Words that accountants use that mean something entirely different from the way you or I use them:
- Fraud, Waste, and Abuse: They’re talking about spending money, I’m usually talking about people doing something ethically wrong.
- Investigation: They’re looking at the numbers to see how a particular number was created. Me, I bring the nice people with guns when I do an investigation.
- Incident: Their version is what I would call an event. When I call something an incident, we’re headed towards an investigation.
- Security test and evaluation: To them, it’s a compliance audit. To me, it’s determining the frequency that the system will fail and if we have a way to fix it once it does. Remember this, it’s a critical difference.
- Control: I think their version has something to do with having oversight and separation of duties. Me, when I see this word, I think “countermeasure to a specific threat and vulnerability”.
- Audit: An activity designed to prove that fraud has not happened. Usually we don’t use the word unless we absolutely have to.
- Technical: They’re talking about the highly-detailed accounting rules. I’m talking about if you know how to build your own server and OS using lumps of raw silicon and a soldering iron.
- Checklist: They’re talking about a sacred list that condenses all the rules into an easily-auditable format. Me, I’m thinking that a checklist is something that will fail because my threats and their capabilities don’t fit into nice little lists.
- Forensics: Their version is what I would call “research to find out where the money went to” and involves looking at a bunch of numbers. My version has something to do with logs, memory dumps, and hard drive images.
- Risk Management: This has something to do with higher interest rates for high-risk loans. For me, it’s looking for countermeasures and knowing what things to skimp on even though the catalog of controls says you have to have it.
In short, pretty much anything they could say about our line of work has a different meaning. This is why I believe it’s a problem if we adopt too much of their methodology and management models because they are doing similar activities to what security people do, only for different purposes.

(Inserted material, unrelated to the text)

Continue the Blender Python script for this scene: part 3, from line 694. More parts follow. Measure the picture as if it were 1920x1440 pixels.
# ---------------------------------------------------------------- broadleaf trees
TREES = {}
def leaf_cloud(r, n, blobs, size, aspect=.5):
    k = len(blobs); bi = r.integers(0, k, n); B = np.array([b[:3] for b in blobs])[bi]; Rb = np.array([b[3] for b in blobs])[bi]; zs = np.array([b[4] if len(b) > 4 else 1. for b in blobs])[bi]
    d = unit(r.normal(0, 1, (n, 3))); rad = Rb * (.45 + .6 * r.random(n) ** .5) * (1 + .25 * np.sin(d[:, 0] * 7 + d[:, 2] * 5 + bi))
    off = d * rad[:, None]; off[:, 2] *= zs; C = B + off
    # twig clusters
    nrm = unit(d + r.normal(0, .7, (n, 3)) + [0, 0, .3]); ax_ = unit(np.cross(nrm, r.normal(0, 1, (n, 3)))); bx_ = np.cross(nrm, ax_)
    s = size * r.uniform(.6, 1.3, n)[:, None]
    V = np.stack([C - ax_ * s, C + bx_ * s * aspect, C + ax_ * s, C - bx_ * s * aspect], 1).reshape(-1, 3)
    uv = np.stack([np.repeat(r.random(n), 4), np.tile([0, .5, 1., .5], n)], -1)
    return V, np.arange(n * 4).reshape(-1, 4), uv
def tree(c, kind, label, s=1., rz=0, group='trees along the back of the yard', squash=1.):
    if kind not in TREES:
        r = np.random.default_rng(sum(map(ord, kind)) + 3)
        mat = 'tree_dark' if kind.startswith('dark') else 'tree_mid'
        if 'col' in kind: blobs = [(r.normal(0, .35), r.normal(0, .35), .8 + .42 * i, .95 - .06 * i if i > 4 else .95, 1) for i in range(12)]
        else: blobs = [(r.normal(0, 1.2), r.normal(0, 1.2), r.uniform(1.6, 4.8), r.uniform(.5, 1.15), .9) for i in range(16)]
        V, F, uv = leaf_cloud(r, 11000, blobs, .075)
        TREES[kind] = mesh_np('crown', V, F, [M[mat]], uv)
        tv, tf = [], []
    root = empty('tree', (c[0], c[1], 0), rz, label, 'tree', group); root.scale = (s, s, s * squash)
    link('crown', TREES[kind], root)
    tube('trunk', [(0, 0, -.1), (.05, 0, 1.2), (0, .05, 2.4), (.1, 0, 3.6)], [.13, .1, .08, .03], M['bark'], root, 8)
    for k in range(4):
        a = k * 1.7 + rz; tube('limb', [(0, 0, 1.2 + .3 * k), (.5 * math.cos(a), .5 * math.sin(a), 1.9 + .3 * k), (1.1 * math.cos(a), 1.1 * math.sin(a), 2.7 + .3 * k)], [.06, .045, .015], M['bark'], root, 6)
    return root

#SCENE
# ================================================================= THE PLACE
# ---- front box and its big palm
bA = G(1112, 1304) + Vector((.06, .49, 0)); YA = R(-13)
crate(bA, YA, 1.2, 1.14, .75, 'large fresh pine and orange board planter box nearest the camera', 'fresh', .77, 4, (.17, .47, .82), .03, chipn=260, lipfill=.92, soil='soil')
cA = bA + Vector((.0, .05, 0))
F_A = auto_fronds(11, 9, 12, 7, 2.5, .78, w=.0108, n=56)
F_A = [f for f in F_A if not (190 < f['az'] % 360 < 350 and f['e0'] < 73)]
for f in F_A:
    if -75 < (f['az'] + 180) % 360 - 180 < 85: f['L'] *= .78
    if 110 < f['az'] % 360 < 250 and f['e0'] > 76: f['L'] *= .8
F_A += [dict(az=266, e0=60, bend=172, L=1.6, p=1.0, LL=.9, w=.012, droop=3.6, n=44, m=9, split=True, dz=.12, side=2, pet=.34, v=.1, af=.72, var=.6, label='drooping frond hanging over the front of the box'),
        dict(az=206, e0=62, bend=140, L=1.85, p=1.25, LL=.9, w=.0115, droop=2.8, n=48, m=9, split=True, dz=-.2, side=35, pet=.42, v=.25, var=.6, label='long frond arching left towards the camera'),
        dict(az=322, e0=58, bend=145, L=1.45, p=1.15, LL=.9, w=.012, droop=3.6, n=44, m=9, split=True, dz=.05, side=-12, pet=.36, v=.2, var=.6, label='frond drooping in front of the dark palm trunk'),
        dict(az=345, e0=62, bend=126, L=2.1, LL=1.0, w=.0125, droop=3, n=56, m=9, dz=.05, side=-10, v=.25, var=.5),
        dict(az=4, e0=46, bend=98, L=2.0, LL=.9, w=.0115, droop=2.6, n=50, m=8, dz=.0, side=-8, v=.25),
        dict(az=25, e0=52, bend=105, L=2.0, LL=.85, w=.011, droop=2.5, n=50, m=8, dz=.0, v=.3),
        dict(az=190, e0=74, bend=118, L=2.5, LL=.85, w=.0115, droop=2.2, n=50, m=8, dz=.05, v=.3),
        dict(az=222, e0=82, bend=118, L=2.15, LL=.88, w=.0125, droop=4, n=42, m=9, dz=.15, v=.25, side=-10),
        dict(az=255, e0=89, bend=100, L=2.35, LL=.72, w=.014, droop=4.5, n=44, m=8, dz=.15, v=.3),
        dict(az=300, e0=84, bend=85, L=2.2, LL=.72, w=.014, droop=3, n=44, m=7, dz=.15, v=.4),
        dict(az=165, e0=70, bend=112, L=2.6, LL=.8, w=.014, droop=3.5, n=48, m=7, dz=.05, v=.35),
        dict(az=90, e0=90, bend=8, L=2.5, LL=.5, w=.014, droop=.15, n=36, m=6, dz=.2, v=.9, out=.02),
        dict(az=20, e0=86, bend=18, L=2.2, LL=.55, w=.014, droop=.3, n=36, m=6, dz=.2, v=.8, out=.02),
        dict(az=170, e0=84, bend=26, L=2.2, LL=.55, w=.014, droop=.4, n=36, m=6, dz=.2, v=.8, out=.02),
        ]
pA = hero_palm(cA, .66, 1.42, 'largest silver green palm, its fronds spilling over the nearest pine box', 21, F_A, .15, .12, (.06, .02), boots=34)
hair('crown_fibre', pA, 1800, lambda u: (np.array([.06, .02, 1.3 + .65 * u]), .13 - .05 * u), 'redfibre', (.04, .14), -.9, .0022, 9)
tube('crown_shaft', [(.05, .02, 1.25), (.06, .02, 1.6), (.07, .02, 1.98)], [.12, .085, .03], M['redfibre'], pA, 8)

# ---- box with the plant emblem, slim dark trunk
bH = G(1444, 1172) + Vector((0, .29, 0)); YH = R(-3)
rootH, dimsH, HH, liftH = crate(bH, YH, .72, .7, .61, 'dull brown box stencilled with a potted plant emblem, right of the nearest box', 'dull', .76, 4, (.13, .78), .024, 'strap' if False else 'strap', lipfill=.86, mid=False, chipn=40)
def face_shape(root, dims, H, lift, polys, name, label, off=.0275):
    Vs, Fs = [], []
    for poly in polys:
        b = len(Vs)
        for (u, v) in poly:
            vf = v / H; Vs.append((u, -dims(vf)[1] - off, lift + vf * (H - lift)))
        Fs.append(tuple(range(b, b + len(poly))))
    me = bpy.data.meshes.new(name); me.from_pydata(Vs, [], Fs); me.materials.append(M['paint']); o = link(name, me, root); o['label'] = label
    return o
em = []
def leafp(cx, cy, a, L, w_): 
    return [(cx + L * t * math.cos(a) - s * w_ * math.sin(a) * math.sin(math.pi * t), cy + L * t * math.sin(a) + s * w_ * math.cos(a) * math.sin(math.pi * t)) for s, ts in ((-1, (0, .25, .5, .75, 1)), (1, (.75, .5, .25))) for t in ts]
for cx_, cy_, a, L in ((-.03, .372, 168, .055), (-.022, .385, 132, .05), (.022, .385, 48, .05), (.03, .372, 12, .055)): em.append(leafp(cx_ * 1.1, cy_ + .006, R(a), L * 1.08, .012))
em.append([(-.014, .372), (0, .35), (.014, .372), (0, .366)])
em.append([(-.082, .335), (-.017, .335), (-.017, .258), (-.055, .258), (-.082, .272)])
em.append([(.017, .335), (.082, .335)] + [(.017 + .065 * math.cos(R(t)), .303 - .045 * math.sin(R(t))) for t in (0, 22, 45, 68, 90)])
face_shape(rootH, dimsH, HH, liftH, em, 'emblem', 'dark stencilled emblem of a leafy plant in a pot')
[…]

In order to understand the mentality that we’re working with, let’s give you a couple of scenarios:
After-Work Optional Training Session: The accountants not only make you put your name on the attendance roster but you have to sign it as well. Are they worried that you’re committing fraud by showing up at training that you were not supposed to, so they need some sort of signature nonrepudiation to prove that you were there? No! They just make you sign it because they believe in the power of the signature and that’s just how they do things, no matter how trivial.
The Role of Security: To an accountant, the role of security in an organization is to reduce fraud by “hack-proof” configurations and monitoring. This is a problem in that since security is economics, we’re somehow subordinate to the finance people.
Let’s look at the world of the typical security practitioner:
- The guidance that security professionals have is very contradictory, missing, or non-relevant.
- Really what we do comes down to risk management, which means that sometimes it makes more sense to break the rules (even though there is a rule that says break the rules, which should freak your brain out by now if you’re an accountant).
- We have a constantly changing environment that rules cannot keep up with.
Now this whole blog post, although rambling on about accountants, is aimed at getting a message across. In the US Federal Government, we use a process called certification and accreditation (C&A). The certification part is pretty easy to understand–it’s like compliance, do you have it and does it work. CPAs will readily understand that as a controls assessment. That’s very much a transferable concept.
But in accreditation, you give the risks to a senior manager/executive and they accept the risks associated with operating the system. The CPA’s zero-defects world comes through and they lie on the ground doing the cockroach. Their skills aren’t transferable when dealing with risk management, only compliance with a set of rules.
Once again, the problem with security in Government is that it’s cultural.
And don’t get me wrong, I like accountants and they do what I do not have neither the skills nor the desire to do. I just think that there aren’t as many transferable skills between our jobs as there might seem on the surface.